From: Damjan Rems on

You can run linux command:

a = `ls /home`

and receive output in variable a.

But I would like /home to be variable. So I would invoke command like
this:

a = `"ls #{dir}"`

This of course doesn't work, but I hope you get the point.

a = system("ls #{dir}") works, but returns only true or false not the
standard output of command.

How can I get standard output of the command and use variable as
parameter?


by
TheR
--
Posted via http://www.ruby-forum.com/.

From: Albert Schlef on
Damjan Rems wrote:
>
> You can run linux command:
>
> a = `ls /home`
>
> and receive output in variable a.
>
> But I would like /home to be variable. So I would invoke command like
> this:
>
> a = `"ls #{dir}"`

As Ryan said, you need to remove the double quotes. You're asking the
shell to execute the "ls whatever" command. There's no such command.

BTW, you actually want double quotes there, but put them around the
parameter:

a = `ls "#{dir}"`

The purpose of the double quotes here is to protect against the case
where the 'dir' variable contain spaces (which are meaningful to the
shell --they separate tokens).
--
Posted via http://www.ruby-forum.com/.

From: Marc Weber on
Learn about Dir object. It has methods such as glob which should give
you directory contents.

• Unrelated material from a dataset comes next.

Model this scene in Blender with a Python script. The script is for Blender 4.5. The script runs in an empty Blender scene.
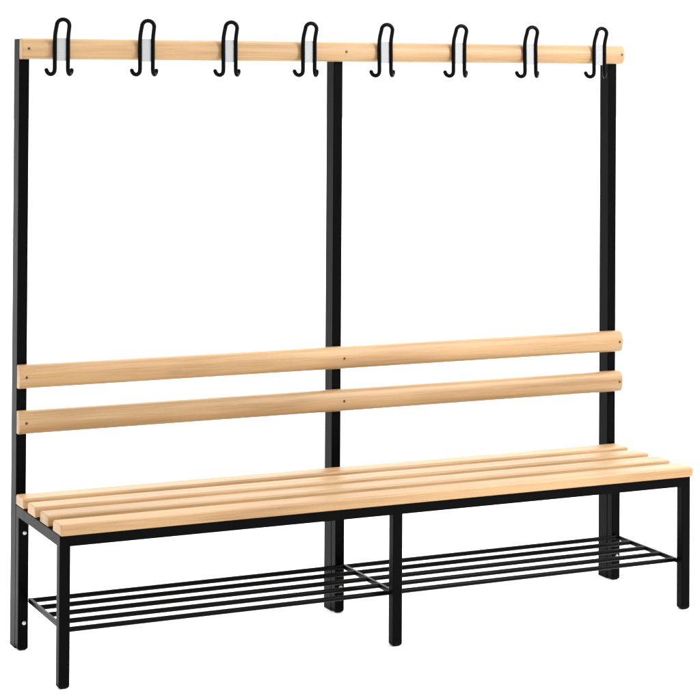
import bpy, bmesh, math, random
from mathutils import Vector, Matrix
random.seed(7)
S = bpy.context.scene
C = S.collection

# ------------------------------------------------------------------ materials
def new_mat(name):
    m = bpy.data.materials.new(name); m.use_nodes = True
    nt = m.node_tree
    b = nt.nodes['Principled BSDF']
    return m, nt, b

def wood_mat(name, c_dark, c_mid, c_light):
    m, nt, b = new_mat(name)
    N, Lk = nt.nodes, nt.links
    tc = N.new('ShaderNodeTexCoord'); oi = N.new('ShaderNodeObjectInfo')
    off = N.new('ShaderNodeVectorMath'); off.operation = 'SCALE'
    Lk.new(oi.outputs['Random'], off.inputs['Scale']); off.inputs[0].default_value = (13.7, 31.3, 23.1)
    add = N.new('ShaderNodeVectorMath'); add.operation = 'ADD'
    Lk.new(tc.outputs['Object'], add.inputs[0]); Lk.new(off.outputs[0], add.inputs[1])
    def scaled(v):
        s = N.new('ShaderNodeVectorMath'); s.operation = 'MULTIPLY'
        Lk.new(add.outputs[0], s.inputs[0]); s.inputs[1].default_value = v
        return s.outputs[0]
    # growth rings cut lengthways: bands stretched along the board
    n1 = N.new('ShaderNodeTexNoise'); n1.inputs['Scale'].default_value = 1.0
    n1.inputs['Detail'].default_value = 3; n1.inputs['Distortion'].default_value = .35
    Lk.new(scaled((1.1, 34, 34)), n1.inputs['Vector'])
    # fine fibre
    n2 = N.new('ShaderNodeTexNoise'); n2.inputs['Scale'].default_value = 1.0; n2.inputs['Detail'].default_value = 4
    Lk.new(scaled((7, 420, 420)), n2.inputs['Vector'])
    # slow colour drift along the board
    n3 = N.new('ShaderNodeTexNoise'); n3.inputs['Scale'].default_value = 1.0; n3.inputs['Detail'].default_value = 1
    Lk.new(scaled((2.2, 9, 9)), n3.inputs['Vector'])
    # short dark ray flecks
    v = N.new('ShaderNodeTexVoronoi'); v.inputs['Scale'].default_value = 1.0
    Lk.new(scaled((95, 520, 520)), v.inputs['Vector'])
    fl = N.new('ShaderNodeMapRange'); fl.inputs['From Min'].default_value = .10; fl.inputs['From Max'].default_value = .28
    fl.inputs['To Min'].default_value = .84; fl.inputs['To Max'].default_value = 1.0
    Lk.new(v.outputs['Distance'], fl.inputs['Value'])
    # a few small knots
    kv = N.new('ShaderNodeTexVoronoi'); kv.inputs['Scale'].default_value = 1.0
    Lk.new(scaled((3.4, 13, 13)), kv.inputs['Vector'])
    kf = N.new('ShaderNodeMapRange'); kf.inputs['From Min'].default_value = .035; kf.inputs['From Max'].default_value = .13
    kf.inputs['To Min'].default_value = .90; kf.inputs['To Max'].default_value = 1.0; kf.clamp = True
    Lk.new(kv.outputs['Distance'], kf.inputs['Value'])
    mixf = N.new('ShaderNodeMath'); mixf.operation = 'MULTIPLY_ADD'
    Lk.new(n2.outputs[0], mixf.inputs[0]); mixf.inputs[1].default_value = .36
    m2 = N.new('ShaderNodeMath'); m2.operation = 'MULTIPLY'
    Lk.new(n1.outputs[0], m2.inputs[0]); m2.inputs[1].default_value = .45
    Lk.new(m2.outputs[0], mixf.inputs[2])
    mx3 = N.new('ShaderNodeMath'); mx3.operation = 'MULTIPLY_ADD'
    Lk.new(n3.outputs[0], mx3.inputs[0]); mx3.inputs[1].default_value = .32
    Lk.new(mixf.outputs[0], mx3.inputs[2])
    r = N.new('ShaderNodeValToRGB')
    r.color_ramp.elements[0].position = .41; r.color_ramp.elements[0].color = (*c_dark, 1)
    r.color_ramp.elements[1].position = .66; r.color_ramp.elements[1].color = (*c_light, 1)
    e = r.color_ramp.elements.new(.53); e.color = (*c_mid, 1)
    Lk.new(mx3.outputs[0], r.inputs['Fac'])
    mm = N.new('ShaderNodeMath'); mm.operation = 'MULTIPLY'
    Lk.new(fl.outputs[0], mm.inputs[0]); Lk.new(kf.outputs[0], mm.inputs[1])
    col = N.new('ShaderNodeVectorMath'); col.operation = 'SCALE'
    Lk.new(r.outputs['Color'], col.inputs[0]); Lk.new(mm.outputs[0], col.inputs['Scale'])
    # every board has its own slight tone
    tone = N.new('ShaderNodeMapRange'); tone.inputs['To Min'].default_value = .93; tone.inputs['To Max'].default_value = 1.06
    Lk.new(oi.outputs['Random'], tone.inputs['Value'])
    c2 = N.new('ShaderNodeVectorMath'); c2.operation = 'SCALE'
    Lk.new(col.outputs[0], c2.inputs[0]); Lk.new(tone.outputs[0], c2.inputs['Scale'])
    Lk.new(c2.outputs[0], b.inputs['Base Color'])
    b.inputs['Roughness'].default_value = .48
    b.inputs['Specular IOR Level'].default_value = .5
    bp = N.new('ShaderNodeBump'); bp.inputs['Strength'].default_value = .05; bp.inputs['Distance'].default_value = .001
    Lk.new(n2.outputs[0], bp.inputs['Height']); Lk.new(bp.outputs[0], b.inputs['Normal'])
    return m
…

Then you don't have to care about stdout, nor
quoting.

http://whynotwiki.com/Comparison_of_Escape_class_and_String.shell_escape

Have a look at the first example here

Marc

From: Ryan Davis on

On Apr 9, 2010, at 04:33 , Damjan Rems wrote:

> a = `"ls #{dir}"`
>
> This of course doesn't work, but I hope you get the point.

remove the double quotes

From: Marc Weber on
Excerpts from Albert Schlef's message of Fri Apr 09 13:46:34 +0200 2010:
> Damjan Rems wrote:
> >
> > You can run linux command:
> >
> > a = `ls /home`
> >
> > and receive output in variable a.
> >
> > But I would like /home to be variable. So I would invoke command like
> > this:
> >
> > a = `"ls #{dir}"`
>
> As Ryan said, you need to remove the double quotes. You're asking the
> shell to execute the "ls whatever" command. There's no such command.
>
> BTW, you actually want double quotes there, but put them around the
> parameter:
>
> a = `ls "#{dir}"`
>
> The purpose of the double quotes here is to protect against the case
> where the 'dir' variable contain spaces (which are meaningful to the
> shell --they separate tokens).

If we got hat route you want ls -- ${dir} to protect against directories
called "-a" or such .. And keep in mind that directories may contain
slashes and such stuff on linux. eg try mkdir a\\b
thus using quotes is not enough. It may work for most cases you use
though. Anyway I'd do it right - you never know.